Begin Records supplied

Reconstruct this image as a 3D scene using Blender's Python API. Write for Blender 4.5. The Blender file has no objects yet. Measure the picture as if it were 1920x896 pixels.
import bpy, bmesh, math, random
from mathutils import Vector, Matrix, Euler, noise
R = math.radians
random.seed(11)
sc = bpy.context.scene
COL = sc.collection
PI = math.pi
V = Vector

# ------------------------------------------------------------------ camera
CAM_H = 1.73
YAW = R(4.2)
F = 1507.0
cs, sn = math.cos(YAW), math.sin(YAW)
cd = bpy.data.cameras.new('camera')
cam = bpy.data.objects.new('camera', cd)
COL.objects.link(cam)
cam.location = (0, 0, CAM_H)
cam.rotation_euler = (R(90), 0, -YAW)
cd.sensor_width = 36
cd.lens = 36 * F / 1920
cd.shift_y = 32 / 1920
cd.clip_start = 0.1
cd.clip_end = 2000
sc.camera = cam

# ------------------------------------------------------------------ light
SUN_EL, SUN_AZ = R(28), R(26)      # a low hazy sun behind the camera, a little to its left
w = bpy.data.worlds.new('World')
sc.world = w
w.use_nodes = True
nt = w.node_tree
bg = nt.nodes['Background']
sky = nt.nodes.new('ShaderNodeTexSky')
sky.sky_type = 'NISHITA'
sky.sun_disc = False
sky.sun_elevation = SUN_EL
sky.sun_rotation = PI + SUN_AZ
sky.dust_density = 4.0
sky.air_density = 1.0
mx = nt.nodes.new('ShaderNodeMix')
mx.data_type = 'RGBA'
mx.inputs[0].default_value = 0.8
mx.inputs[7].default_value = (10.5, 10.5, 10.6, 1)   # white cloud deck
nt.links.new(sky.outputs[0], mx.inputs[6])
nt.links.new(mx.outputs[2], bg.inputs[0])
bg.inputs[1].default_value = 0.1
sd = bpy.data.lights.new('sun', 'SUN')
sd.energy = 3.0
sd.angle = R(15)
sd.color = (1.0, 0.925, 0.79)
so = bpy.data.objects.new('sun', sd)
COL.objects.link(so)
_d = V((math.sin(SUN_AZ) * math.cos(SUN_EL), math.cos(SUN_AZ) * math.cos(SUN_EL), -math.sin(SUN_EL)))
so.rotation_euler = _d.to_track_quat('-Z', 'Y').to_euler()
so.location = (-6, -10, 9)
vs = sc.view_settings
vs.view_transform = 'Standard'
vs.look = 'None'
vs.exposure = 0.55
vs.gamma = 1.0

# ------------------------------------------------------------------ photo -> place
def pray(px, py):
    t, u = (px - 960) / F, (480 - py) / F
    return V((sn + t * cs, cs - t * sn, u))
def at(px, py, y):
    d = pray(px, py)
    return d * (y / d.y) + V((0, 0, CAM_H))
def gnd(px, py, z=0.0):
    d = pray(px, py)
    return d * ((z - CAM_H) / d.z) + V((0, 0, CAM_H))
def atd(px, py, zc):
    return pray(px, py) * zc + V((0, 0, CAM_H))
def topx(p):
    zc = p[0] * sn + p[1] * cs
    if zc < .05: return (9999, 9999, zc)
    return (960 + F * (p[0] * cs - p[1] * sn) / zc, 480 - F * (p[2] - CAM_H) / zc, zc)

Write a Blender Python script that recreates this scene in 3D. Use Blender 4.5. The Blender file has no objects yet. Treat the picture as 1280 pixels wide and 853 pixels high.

End Records supplied

Take the entries above and transcribe them exactly.

• **Correct output**
Reconstruct this image as a 3D scene using Blender's Python API. Write for Blender 4.5. The Blender file has no objects yet. Measure the picture as if it were 1920x896 pixels.
import bpy, bmesh, math, random
from mathutils import Vector, Matrix, Euler, noise
R = math.radians
random.seed(11)
sc = bpy.context.scene
COL = sc.collection
PI = math.pi
V = Vector

# ------------------------------------------------------------------ camera
CAM_H = 1.73
YAW = R(4.2)
F = 1507.0
cs, sn = math.cos(YAW), math.sin(YAW)
cd = bpy.data.cameras.new('camera')
cam = bpy.data.objects.new('camera', cd)
COL.objects.link(cam)
cam.location = (0, 0, CAM_H)
cam.rotation_euler = (R(90), 0, -YAW)
cd.sensor_width = 36
cd.lens = 36 * F / 1920
cd.shift_y = 32 / 1920
cd.clip_start = 0.1
cd.clip_end = 2000
sc.camera = cam

# ------------------------------------------------------------------ light
SUN_EL, SUN_AZ = R(28), R(26)      # a low hazy sun behind the camera, a little to its left
w = bpy.data.worlds.new('World')
sc.world = w
w.use_nodes = True
nt = w.node_tree
bg = nt.nodes['Background']
sky = nt.nodes.new('ShaderNodeTexSky')
sky.sky_type = 'NISHITA'
sky.sun_disc = False
sky.sun_elevation = SUN_EL
sky.sun_rotation = PI + SUN_AZ
sky.dust_density = 4.0
sky.air_density = 1.0
mx = nt.nodes.new('ShaderNodeMix')
mx.data_type = 'RGBA'
mx.inputs[0].default_value = 0.8
mx.inputs[7].default_value = (10.5, 10.5, 10.6, 1)   # white cloud deck
nt.links.new(sky.outputs[0], mx.inputs[6])
nt.links.new(mx.outputs[2], bg.inputs[0])
bg.inputs[1].default_value = 0.1
sd = bpy.data.lights.new('sun', 'SUN')
sd.energy = 3.0
sd.angle = R(15)
sd.color = (1.0, 0.925, 0.79)
so = bpy.data.objects.new('sun', sd)
COL.objects.link(so)
_d = V((math.sin(SUN_AZ) * math.cos(SUN_EL), math.cos(SUN_AZ) * math.cos(SUN_EL), -math.sin(SUN_EL)))
so.rotation_euler = _d.to_track_quat('-Z', 'Y').to_euler()
so.location = (-6, -10, 9)
vs = sc.view_settings
vs.view_transform = 'Standard'
vs.look = 'None'
vs.exposure = 0.55
vs.gamma = 1.0

# ------------------------------------------------------------------ photo -> place
def pray(px, py):
    t, u = (px - 960) / F, (480 - py) / F
    return V((sn + t * cs, cs - t * sn, u))
def at(px, py, y):
    d = pray(px, py)
    return d * (y / d.y) + V((0, 0, CAM_H))
def gnd(px, py, z=0.0):
    d = pray(px, py)
    return d * ((z - CAM_H) / d.z) + V((0, 0, CAM_H))
def atd(px, py, zc):
    return pray(px, py) * zc + V((0, 0, CAM_H))
def topx(p):
    zc = p[0] * sn + p[1] * cs
    if zc < .05: return (9999, 9999, zc)
    return (960 + F * (p[0] * cs - p[1] * sn) / zc, 480 - F * (p[2] - CAM_H) / zc, zc)

Write a Blender Python script that recreates this scene in 3D. Use Blender 4.5. The Blender file has no objects yet. Treat the picture as 1280 pixels wide and 853 pixels high.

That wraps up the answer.